In time, the congressional report says, more than twenty people would be murdered by FBI's Boston informants, often with the help of agents. This went on into the mid-1990s, at least.

More recently, on December 4, 2005 (coincidentally the second anniversary of Luna's death), The New York Times reported it had obtained a draft report of the Inspector General's Office dated November 15, 2005, which concludes, the newspaper reported, that, "Officials at the Federal Bureau of Investigation mishandled a Florida terror investigation, falsified documents in the case in an effort to cover repeated missteps and retaliated against an agent who first complained about the problems, Justice Department investigators have concluded."

The agent who was retaliated against for coming forward, Mike German, "emerged as the latest in a string of whistle-blowers at the bureau who said they had been punished and effectively silenced for voicing concerns about the handling of terror investigations and other matters since Sept. 11, 2001," the Times reported.

"I still love the F.B.I., and I know that there are good, honest, hard-working agents out there trying to do the right thing, and this hurts all of them," the Times quoted German.

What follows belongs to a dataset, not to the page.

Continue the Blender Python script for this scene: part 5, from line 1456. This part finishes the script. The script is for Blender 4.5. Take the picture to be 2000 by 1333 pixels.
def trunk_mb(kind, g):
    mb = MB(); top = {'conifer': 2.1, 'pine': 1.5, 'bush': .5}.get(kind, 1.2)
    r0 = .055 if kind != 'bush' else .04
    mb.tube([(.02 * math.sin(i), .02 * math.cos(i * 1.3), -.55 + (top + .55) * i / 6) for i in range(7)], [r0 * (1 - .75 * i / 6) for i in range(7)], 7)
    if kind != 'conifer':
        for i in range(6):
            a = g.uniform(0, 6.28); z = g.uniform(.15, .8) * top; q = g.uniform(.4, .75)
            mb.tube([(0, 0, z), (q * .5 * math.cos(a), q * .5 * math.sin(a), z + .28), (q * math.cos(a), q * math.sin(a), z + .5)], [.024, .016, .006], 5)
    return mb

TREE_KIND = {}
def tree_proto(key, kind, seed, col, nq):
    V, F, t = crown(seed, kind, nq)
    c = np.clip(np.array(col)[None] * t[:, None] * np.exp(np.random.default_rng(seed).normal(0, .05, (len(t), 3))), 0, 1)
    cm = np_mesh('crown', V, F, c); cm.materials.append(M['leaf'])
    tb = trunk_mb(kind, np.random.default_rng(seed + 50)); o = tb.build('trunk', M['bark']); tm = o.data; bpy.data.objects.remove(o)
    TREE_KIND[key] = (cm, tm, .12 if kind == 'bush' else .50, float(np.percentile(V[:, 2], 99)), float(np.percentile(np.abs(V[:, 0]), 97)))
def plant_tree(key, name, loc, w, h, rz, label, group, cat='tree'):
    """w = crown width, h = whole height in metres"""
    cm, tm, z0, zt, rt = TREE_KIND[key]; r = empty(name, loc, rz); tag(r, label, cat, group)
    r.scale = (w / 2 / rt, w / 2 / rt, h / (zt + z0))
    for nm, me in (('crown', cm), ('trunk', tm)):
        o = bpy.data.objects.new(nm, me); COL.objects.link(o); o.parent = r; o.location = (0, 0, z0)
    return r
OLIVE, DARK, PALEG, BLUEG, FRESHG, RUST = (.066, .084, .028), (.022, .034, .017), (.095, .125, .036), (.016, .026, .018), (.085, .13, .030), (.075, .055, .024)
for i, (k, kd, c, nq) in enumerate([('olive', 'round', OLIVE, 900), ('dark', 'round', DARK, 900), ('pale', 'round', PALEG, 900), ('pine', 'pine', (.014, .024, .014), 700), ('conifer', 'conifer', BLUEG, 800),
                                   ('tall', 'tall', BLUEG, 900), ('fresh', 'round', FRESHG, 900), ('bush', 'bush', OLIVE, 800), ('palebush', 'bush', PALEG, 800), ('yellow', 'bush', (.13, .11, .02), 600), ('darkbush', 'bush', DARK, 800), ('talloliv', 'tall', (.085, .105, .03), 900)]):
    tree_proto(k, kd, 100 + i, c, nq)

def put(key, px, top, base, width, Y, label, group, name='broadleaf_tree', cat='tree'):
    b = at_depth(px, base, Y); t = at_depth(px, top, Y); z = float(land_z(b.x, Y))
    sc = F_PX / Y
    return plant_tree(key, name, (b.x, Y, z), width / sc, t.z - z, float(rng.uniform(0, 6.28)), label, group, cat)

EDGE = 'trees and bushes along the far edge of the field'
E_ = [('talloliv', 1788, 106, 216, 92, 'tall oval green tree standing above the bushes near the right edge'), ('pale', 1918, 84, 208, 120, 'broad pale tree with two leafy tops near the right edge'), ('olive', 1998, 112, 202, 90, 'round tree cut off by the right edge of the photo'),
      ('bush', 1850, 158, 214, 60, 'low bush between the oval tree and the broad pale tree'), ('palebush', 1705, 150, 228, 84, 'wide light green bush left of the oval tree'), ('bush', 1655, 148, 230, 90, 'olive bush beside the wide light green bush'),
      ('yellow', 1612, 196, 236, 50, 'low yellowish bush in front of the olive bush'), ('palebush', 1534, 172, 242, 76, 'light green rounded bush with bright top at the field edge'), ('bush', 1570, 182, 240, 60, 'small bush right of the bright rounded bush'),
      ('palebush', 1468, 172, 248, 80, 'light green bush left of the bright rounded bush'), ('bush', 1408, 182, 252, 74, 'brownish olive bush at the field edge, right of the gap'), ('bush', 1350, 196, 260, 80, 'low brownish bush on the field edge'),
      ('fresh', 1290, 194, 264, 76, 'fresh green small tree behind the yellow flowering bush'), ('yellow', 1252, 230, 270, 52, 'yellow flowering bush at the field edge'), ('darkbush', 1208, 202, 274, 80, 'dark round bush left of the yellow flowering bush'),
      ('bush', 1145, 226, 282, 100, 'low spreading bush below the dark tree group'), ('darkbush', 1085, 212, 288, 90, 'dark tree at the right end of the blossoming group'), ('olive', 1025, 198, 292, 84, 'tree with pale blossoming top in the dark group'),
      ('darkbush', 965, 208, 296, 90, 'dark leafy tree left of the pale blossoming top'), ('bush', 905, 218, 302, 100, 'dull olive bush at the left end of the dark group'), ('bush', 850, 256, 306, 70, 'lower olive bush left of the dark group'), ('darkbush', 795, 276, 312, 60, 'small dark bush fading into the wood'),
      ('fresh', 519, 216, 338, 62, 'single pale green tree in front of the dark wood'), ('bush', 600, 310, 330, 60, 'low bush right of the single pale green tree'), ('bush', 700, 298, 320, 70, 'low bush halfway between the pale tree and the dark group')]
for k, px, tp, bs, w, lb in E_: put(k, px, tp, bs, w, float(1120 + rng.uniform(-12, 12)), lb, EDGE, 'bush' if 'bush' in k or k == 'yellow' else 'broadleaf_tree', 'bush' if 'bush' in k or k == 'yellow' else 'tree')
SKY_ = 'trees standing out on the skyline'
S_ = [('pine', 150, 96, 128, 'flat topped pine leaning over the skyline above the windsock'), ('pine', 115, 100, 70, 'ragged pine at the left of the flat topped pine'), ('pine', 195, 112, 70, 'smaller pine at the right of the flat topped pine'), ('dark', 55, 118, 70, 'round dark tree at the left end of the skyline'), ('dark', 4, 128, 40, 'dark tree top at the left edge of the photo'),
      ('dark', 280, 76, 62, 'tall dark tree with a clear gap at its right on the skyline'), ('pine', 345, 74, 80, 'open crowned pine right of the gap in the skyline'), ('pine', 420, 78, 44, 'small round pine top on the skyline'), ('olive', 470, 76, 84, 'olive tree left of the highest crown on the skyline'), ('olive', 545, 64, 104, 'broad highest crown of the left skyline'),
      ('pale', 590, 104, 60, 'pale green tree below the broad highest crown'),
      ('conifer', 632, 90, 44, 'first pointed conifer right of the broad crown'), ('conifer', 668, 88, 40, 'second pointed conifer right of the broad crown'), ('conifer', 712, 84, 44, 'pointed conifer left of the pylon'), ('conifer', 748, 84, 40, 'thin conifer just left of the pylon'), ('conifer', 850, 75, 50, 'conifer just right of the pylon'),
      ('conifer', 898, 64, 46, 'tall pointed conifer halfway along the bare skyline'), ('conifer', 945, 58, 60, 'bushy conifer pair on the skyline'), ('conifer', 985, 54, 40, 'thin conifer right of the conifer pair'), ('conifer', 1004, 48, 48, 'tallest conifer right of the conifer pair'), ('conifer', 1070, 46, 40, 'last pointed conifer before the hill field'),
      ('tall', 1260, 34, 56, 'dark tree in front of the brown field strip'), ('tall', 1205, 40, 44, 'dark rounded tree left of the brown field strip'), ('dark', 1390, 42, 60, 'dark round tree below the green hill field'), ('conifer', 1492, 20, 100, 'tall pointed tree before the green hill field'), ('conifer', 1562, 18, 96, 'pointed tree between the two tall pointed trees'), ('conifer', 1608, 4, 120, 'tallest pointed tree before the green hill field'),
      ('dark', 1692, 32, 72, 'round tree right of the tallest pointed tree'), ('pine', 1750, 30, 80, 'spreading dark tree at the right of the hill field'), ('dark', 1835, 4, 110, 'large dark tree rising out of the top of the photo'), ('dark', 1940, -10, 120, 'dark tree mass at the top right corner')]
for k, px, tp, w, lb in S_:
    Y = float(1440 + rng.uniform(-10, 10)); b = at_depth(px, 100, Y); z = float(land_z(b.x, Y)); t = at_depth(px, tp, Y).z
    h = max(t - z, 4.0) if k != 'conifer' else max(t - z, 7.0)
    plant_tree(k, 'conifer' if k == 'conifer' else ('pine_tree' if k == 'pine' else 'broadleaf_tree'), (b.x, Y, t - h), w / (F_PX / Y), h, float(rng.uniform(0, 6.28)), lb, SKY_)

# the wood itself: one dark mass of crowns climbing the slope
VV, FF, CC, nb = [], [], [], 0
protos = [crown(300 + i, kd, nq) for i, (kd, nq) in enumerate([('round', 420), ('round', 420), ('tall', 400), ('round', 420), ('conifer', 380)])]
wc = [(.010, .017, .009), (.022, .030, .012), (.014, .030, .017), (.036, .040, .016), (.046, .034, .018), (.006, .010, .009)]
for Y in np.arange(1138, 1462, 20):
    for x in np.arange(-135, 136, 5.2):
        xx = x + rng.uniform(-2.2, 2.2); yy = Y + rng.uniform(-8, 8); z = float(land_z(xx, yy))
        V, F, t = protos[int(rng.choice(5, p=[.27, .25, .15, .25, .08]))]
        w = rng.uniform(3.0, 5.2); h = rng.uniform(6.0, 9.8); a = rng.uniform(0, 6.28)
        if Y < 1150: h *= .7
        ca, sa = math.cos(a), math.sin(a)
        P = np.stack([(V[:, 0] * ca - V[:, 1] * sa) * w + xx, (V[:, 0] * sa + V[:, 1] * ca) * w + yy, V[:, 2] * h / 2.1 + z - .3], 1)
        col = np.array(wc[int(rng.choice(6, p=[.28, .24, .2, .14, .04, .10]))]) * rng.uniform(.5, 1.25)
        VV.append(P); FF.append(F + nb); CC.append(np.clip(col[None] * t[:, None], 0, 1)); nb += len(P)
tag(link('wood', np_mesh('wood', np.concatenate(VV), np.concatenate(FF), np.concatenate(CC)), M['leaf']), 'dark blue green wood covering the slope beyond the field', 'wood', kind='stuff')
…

Sen. Charles Grassley (R-Iowa), was quoted as saying, "Unfortunately, this is just another case in a long line of F.B.I. whistle-blowers who have had their careers derailed because the F.B.I. couldn't tolerate criticism."

Curious, then, that Inspector General Fine now writes to concerned citizens in the matter of Jonathan Luna and Ray Gricar, "you may wish to contact the FBI directly with your concerns."

By failing to properly investigate itself, as in the Luna case, the FBI and the Justice Department has historically risked the safety and lives of innocent Americans.